Preparation and characterization of Pr 1- xSr xMnO 3 ± δ ( x = 0, 0.15, 0.3, 0.4, 0.5) as a potential SOFC cathode material operating at intermediate temperatures (500–700 °C)

Abstract

The crystal structure, thermal expansion and electrical conductivity of Sr-doped praseodymium manganites (Pr 1- x Sr x MnO 3 ± δ where x = 0, 0.15, 0.3, 0.4, 0.5) were studied in air, and their potential use as cathodes in intermediate temperature SOFCs was evaluated. All compositions have an orthorhombic perovskite-type structure (Pbnm space group). The lattice parameters were determined at room temperature by X-ray powder diffraction. The thermal expansion is almost linear for compositions with x≥0.15. The electrical conductivity can be described by the small polaron hopping conductivity model. The conductivity increases with temperature for all compositions. Both the thermal expansion coefficient (TEC) and the electrical conductivity increase with increasing Sr content, while the activation energy decreases.
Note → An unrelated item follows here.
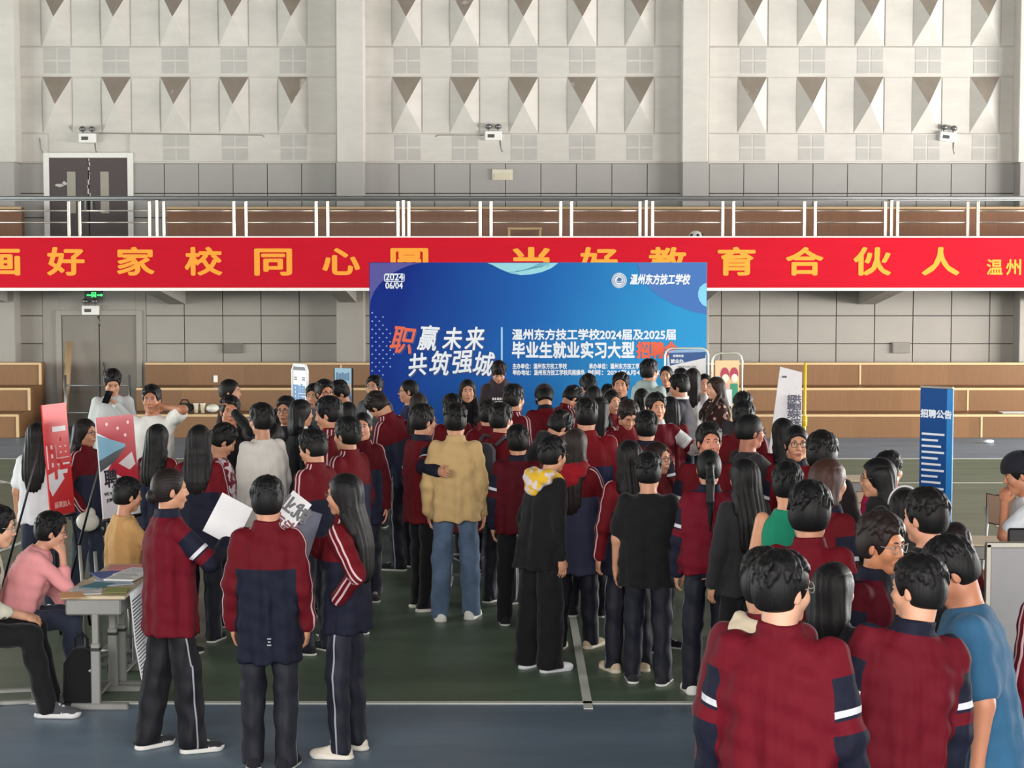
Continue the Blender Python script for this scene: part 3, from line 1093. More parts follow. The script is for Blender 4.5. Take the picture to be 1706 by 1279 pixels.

The low values of the calculated activation energies are in agreement with the small polaron hopping mechanism. Among the compositions studied, Pr 0.5Sr 0.5MnO 3±δ, with a TEC value of 12.2 × 10 −6 cm (cm °C) −1 and a conductivity value of 226 S cm −1 at 500 ° C, seems to be the most promising material that can function as cathode in the intermediate temperature SOFC.